Copy the first line of the material below and every later line through the line containing "from mathutils.bvhtree import BVHTree", without any other output.

Material provided start

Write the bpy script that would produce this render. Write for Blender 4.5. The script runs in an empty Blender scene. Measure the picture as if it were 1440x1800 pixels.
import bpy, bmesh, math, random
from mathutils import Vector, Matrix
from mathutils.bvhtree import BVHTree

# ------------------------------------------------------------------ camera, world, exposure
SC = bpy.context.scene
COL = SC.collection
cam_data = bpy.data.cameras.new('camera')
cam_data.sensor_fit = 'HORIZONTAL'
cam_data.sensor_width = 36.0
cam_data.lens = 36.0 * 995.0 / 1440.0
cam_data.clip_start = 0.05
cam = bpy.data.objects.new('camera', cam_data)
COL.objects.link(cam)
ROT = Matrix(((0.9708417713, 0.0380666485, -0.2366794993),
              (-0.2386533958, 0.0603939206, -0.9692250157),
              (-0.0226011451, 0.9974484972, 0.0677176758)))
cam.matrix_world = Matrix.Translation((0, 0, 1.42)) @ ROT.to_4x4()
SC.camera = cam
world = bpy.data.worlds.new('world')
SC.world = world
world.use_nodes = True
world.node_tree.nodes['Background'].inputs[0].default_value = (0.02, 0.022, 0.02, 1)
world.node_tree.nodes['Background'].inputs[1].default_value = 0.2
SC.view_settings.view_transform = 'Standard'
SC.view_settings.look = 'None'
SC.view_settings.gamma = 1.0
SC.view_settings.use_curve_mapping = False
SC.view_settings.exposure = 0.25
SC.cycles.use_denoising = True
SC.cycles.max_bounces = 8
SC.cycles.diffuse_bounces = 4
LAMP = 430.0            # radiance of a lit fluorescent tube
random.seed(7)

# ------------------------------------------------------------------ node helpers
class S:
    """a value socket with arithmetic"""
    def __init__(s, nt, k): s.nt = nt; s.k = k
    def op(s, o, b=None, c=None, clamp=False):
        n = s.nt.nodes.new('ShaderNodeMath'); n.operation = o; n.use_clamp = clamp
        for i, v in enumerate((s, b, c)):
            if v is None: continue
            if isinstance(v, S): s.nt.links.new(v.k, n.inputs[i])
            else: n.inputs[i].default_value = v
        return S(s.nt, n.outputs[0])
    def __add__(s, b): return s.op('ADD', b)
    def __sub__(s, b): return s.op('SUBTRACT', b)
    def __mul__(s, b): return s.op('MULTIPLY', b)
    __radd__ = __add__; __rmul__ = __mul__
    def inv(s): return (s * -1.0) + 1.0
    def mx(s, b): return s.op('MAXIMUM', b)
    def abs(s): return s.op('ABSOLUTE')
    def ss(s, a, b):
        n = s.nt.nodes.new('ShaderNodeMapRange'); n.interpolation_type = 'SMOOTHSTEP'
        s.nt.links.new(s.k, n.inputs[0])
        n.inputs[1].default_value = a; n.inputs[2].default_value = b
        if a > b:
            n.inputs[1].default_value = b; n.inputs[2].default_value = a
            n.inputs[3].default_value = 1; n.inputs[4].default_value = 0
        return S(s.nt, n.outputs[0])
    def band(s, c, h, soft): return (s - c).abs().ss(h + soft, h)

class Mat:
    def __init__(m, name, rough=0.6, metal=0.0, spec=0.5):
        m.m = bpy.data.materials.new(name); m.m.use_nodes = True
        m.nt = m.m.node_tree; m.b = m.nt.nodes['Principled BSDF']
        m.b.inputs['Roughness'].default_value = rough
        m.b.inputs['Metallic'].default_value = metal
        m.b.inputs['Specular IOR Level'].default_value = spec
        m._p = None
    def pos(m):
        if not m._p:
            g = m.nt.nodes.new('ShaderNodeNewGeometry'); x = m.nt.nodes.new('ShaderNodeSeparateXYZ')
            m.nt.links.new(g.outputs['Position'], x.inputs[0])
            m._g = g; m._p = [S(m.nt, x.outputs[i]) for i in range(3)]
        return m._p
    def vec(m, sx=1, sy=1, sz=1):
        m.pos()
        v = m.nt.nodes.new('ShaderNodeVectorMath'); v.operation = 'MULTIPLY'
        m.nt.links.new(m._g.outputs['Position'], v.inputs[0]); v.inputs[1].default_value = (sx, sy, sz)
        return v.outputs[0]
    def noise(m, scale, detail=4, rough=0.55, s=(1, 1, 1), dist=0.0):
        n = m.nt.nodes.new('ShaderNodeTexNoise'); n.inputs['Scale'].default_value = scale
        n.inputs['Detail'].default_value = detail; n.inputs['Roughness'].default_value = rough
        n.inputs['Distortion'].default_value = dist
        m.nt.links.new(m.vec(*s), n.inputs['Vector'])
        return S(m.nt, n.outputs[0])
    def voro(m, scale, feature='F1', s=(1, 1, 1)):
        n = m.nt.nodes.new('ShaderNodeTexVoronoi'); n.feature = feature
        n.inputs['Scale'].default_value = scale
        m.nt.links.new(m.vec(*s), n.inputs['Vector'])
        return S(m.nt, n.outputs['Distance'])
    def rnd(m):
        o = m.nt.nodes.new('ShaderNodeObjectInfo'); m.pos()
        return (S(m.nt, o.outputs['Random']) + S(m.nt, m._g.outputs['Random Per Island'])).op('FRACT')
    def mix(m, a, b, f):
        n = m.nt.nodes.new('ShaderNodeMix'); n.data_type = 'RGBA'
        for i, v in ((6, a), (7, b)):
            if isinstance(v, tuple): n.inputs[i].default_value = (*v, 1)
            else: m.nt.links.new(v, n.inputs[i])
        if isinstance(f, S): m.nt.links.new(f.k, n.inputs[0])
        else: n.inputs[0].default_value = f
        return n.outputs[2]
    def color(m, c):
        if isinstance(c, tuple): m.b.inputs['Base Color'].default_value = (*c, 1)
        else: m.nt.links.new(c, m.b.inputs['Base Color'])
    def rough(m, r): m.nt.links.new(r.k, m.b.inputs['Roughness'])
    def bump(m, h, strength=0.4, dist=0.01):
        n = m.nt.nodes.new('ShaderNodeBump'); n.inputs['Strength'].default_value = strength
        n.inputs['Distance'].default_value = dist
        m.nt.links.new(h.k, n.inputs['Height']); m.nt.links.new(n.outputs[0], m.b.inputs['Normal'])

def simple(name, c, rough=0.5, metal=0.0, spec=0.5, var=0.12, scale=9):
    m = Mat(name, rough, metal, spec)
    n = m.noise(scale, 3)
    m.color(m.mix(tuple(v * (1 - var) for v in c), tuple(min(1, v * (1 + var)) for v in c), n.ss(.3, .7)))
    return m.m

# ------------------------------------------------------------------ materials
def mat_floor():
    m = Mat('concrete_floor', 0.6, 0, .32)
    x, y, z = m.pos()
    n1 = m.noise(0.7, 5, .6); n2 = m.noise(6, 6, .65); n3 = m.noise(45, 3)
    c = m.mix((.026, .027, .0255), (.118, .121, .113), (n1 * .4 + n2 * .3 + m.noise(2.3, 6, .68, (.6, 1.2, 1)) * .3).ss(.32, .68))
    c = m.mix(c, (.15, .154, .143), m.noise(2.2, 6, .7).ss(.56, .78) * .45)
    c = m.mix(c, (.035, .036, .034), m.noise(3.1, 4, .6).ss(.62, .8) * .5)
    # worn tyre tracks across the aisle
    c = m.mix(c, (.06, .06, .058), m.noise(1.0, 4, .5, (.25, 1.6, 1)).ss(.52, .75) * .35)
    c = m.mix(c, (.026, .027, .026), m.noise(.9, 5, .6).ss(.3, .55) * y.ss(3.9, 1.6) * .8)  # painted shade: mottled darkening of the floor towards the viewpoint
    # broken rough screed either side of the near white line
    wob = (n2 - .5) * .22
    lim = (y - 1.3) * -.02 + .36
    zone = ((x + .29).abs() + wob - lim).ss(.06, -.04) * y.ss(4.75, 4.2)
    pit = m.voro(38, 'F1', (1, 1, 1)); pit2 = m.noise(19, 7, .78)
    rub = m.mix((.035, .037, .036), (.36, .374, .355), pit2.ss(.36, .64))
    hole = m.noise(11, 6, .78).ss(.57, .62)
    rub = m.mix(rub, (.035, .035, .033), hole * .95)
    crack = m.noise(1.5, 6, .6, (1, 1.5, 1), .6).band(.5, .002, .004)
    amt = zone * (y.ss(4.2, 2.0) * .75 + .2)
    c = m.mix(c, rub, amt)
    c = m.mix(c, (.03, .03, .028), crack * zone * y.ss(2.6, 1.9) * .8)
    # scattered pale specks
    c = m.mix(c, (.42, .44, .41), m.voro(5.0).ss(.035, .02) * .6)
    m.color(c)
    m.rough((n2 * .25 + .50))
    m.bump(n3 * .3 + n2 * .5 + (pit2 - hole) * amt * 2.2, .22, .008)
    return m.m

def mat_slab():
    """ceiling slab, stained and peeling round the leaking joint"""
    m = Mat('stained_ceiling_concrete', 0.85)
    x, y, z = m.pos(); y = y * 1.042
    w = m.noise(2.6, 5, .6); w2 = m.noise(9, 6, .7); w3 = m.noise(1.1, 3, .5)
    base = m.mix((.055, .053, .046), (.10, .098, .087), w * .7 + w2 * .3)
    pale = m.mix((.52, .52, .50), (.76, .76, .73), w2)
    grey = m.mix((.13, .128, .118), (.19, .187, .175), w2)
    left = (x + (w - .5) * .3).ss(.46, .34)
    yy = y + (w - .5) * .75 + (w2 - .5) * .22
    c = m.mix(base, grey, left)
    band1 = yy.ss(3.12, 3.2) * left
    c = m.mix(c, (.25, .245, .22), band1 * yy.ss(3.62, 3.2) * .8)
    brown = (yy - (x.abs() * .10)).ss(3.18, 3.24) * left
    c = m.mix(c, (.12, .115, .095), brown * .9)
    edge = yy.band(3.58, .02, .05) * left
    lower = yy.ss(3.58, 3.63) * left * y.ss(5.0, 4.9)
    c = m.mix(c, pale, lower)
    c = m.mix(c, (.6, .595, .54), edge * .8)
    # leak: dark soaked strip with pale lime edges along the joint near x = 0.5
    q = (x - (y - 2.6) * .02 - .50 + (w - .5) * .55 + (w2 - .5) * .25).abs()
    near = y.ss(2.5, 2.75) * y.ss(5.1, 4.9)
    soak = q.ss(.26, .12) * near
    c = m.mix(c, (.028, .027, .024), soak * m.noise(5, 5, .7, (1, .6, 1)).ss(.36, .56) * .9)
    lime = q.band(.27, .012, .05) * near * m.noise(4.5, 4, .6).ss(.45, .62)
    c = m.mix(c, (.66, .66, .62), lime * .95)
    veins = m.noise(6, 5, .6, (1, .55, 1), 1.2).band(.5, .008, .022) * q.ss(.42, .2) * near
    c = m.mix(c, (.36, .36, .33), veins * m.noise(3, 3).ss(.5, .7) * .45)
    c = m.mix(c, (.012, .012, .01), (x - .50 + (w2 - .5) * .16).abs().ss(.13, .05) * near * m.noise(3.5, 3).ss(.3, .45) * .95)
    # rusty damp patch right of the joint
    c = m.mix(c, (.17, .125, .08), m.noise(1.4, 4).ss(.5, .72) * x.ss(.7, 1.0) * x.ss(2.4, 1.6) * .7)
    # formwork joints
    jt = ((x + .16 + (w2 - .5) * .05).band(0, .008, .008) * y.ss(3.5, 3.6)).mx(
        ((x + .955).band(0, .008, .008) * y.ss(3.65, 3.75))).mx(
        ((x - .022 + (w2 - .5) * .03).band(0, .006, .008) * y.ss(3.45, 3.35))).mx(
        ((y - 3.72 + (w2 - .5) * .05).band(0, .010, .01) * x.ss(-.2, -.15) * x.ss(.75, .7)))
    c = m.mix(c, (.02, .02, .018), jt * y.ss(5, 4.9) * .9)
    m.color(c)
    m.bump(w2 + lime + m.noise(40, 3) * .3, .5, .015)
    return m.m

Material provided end

Worked answer >>
Write the bpy script that would produce this render. Write for Blender 4.5. The script runs in an empty Blender scene. Measure the picture as if it were 1440x1800 pixels.
import bpy, bmesh, math, random
from mathutils import Vector, Matrix
from mathutils.bvhtree import BVHTree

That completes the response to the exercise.